Global credit ratings agency Fitch Ratings has reaffirmed Kenya’s sovereign credit rating at ‘B-’ with a stable outlook, signaling both cautious confidence and deep-seated economic vulnerabilities as the East African nation navigates mounting public debt and fiscal pressures.
Fitch’s decision means Kenya remains in non-investment grade territory, often described as “speculative” or “junk” status, reflecting the credit risk for international lenders and investors.
While this may reassure markets about near-term external financing, it also highlights the limits to Kenya’s borrowing costs and access to capital.
In its assessment, Fitch pointed to several positive macroeconomic developments that have strengthened Kenya’s external position.
Gross foreign exchange reserves increased to an estimated US$12.4 billion by the end of 2025, supported by export earnings, tourism receipts, remittances, and strategic foreign exchange purchases by the Central Bank of Kenya.
The agency estimates these reserves will provide coverage for roughly four months of external payments in 2026, a level that helps mitigate short-term liquidity risks.
The Kenyan government’s proactive liability management was also highlighted. Measures such as the refinancing of US dollar-denominated Eurobonds due in 2027 and 2028, and the conversion of some debt to cheaper renminbi obligations, have reduced near-term external financing pressures.
Fitch noted that Kenya’s medium-term economic growth prospects, a relatively diversified economy compared with many peers, and the build-up of official reserves supported its decision to maintain the rating.
Despite these positive developments, Fitch sounded a clear warning on Kenya’s fiscal and structural weaknesses.
The agency projects the government’s fiscal deficit will widen to 5.8% of GDP in the 2025/26 financial year, significantly above the government’s own target and the median for ‘B’-rated sovereigns globally.
Rising debt servicing costs, drought-related expenditure, and increased social and security spending ahead of the 2027 general elections are expected to strain government finances, complicating efforts to consolidate the budget.
Fitch forecasts government interest payments will remain high relative to revenue, with an interest-to-revenue ratio above 30%, more than double the median for similarly rated sovereigns.
Kenya’s overall public and publicly guaranteed debt remained high at 67.8% of GDP by mid-2025, according to the National Treasury, and is projected to stay above the 55% benchmark until at least 2029.
Fitch echoed concerns about the country’s debt sustainability, noting the persistent risk of debt distress despite efforts to manage liabilities.
Fitch also warned that Kenya’s external financing needs will remain elevated, with external debt service projected to rise to about US$5.3 billion (3.7% of GDP) in the financial year ending June 2026, before declining and then rising again after 2028.
This persistent demand for funds underlines Kenya’s vulnerability to external market conditions.
Governance challenges factored into the rating decision as well.

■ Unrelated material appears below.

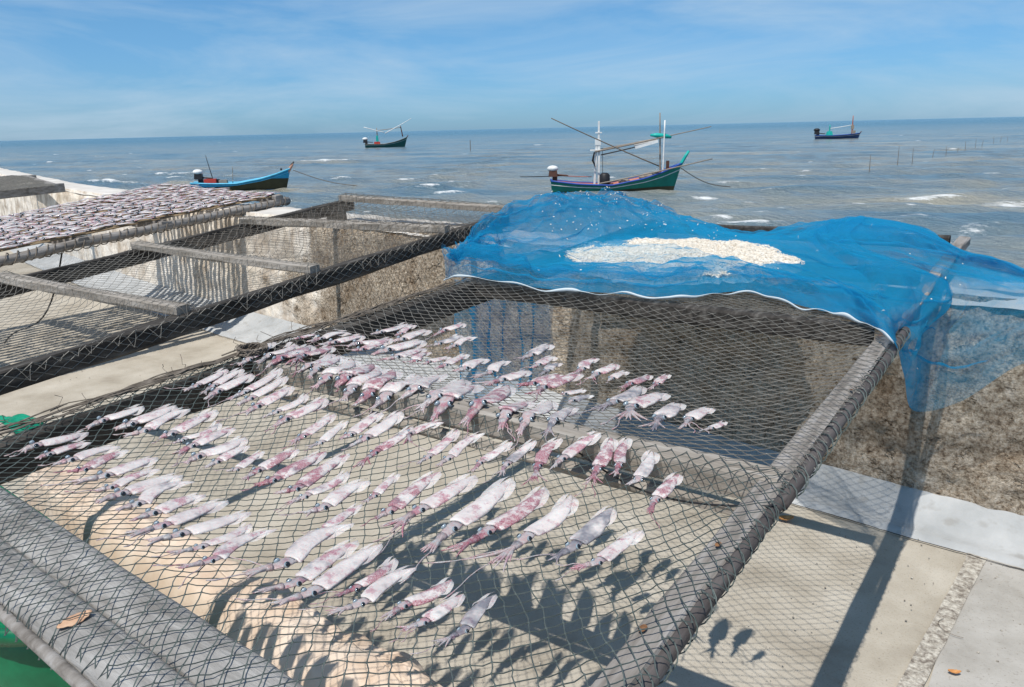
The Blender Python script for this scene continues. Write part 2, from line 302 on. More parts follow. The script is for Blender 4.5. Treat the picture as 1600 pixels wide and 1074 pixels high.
# fine blue netting: threads with gaps, denser where the weave is bunched
def blue_mat(name, cover, col=(0.010, 0.27, 0.48)):
    mt = bpy.data.materials.new(name); mt.use_nodes = True; t = mt.node_tree; t.nodes.clear(); l = t.links.new
    out = N(t, 'ShaderNodeOutputMaterial'); d = N(t, 'ShaderNodeBsdfPrincipled'); d.inputs['Roughness'].default_value = 0.6; d.inputs['Specular IOR Level'].default_value = 0.2; d.inputs['Base Color'].default_value = (*col, 1)
    tl = N(t, 'ShaderNodeBsdfTranslucent'); tl.inputs['Color'].default_value = (col[0]*1.5, min(1, col[1]*1.5), min(1, col[2]*1.5), 1)
    m1 = N(t, 'ShaderNodeMixShader'); m1.inputs['Fac'].default_value = 0.45; l(d.outputs[0], m1.inputs[1]); l(tl.outputs[0], m1.inputs[2])
    tp = N(t, 'ShaderNodeBsdfTransparent'); m2 = N(t, 'ShaderNodeMixShader'); l(tp.outputs[0], m2.inputs[1]); l(m1.outputs[0], m2.inputs[2])
    c = N(t, 'ShaderNodeTexCoord')
    n = N(t, 'ShaderNodeTexNoise'); n.inputs['Scale'].default_value = 4.0; n.inputs['Detail'].default_value = 5; n.inputs['Distortion'].default_value = 1.2; l(c.outputs['Object'], n.inputs['Vector'])
    mr = N(t, 'ShaderNodeMapRange'); mr.inputs[1].default_value = 0.3; mr.inputs[2].default_value = 0.7; mr.inputs[3].default_value = cover*0.72; mr.inputs[4].default_value = cover*1.3; l(n.outputs['Fac'], mr.inputs[0])
    wv = N(t, 'ShaderNodeTexChecker'); wv.inputs['Scale'].default_value = 330; wv.inputs['Color1'].default_value = (1.55, 1.55, 1.55, 1); wv.inputs['Color2'].default_value = (0.45, 0.45, 0.45, 1); l(c.outputs['UV'], wv.inputs['Vector'])
    g = N(t, 'ShaderNodeNewGeometry'); dt = N(t, 'ShaderNodeVectorMath', operation='DOT_PRODUCT'); l(g.outputs['Incoming'], dt.inputs[0]); l(g.outputs['Normal'], dt.inputs[1])
    ab = N(t, 'ShaderNodeMath', operation='ABSOLUTE'); l(dt.outputs['Value'], ab.inputs[0]); mx_ = N(t, 'ShaderNodeMath', operation='MAXIMUM'); l(ab.outputs[0], mx_.inputs[0]); mx_.inputs[1].default_value = 0.16
    iv = N(t, 'ShaderNodeMath', operation='DIVIDE'); iv.inputs[0].default_value = 1.0; l(mx_.outputs[0], iv.inputs[1])
    mu = N(t, 'ShaderNodeMath', operation='MULTIPLY', use_clamp=True); l(mr.outputs[0], mu.inputs[0]); l(wv.outputs['Color'], mu.inputs[1])
    op = N(t, 'ShaderNodeMath', operation='SUBTRACT'); op.inputs[0].default_value = 1.0; l(mu.outputs[0], op.inputs[1]); pw = N(t, 'ShaderNodeMath', operation='POWER'); l(op.outputs[0], pw.inputs[0]); l(iv.outputs[0], pw.inputs[1])
    cv = N(t, 'ShaderNodeMath', operation='SUBTRACT', use_clamp=True); cv.inputs[0].default_value = 1.0; l(pw.outputs[0], cv.inputs[1])
    l(cv.outputs[0], m2.inputs['Fac']); l(m2.outputs[0], out.inputs['Surface'])
    return mt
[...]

Fitch assigned Kenya an ESG Relevance Score of 5, indicating weak institutional capacity, uneven application of the rule of law, and corruption risks, all of which can weigh heavily on investor confidence and creditworthiness.
The reaffirmation of Kenya’s sovereign credit rating comes at a politically sensitive juncture, with the country preparing for general elections in 2027.
National Treasury officials have previously warned that a downgrade by global rating agencies could sharply increase borrowing costs and destabilize financial markets. The stable outlook from Fitch, therefore, is a relative relief for policymakers.
Investors will now be watching other major rating agencies closely.
In August 2025, S&P Global Ratings upgraded Kenya’s long-term sovereign credit rating from ‘B-’ to ‘B’, citing improved external liquidity and stronger reserves, a step that Fitch did not mirror but which suggests diverging assessments among credit evaluators.
For Kenya, the affirmation of its sovereign credit rating at ‘B- with a stable outlook’ has significant implications.
While it reinforces confidence in the near-term economic trajectory, the persistent non-investment grade rating means the cost of borrowing on international markets remains high.
This can affect infrastructure financing, private-sector investment, and the broader economic development agenda.
Economists say the key to future rating improvements lies in stronger fiscal consolidation, deeper structural reforms to broaden the revenue base, and improved governance to bolster investor confidence.
Without progress on these fronts, the nation could remain vulnerable to shocks in global financial markets.
As Kenya balances the twin demands of sustaining growth and managing debt obligations, Fitch’s assessment highlights both resilience and fragility in the country’s economic architecture, a duality that will shape policy debates in Nairobi and investor corridors worldwide.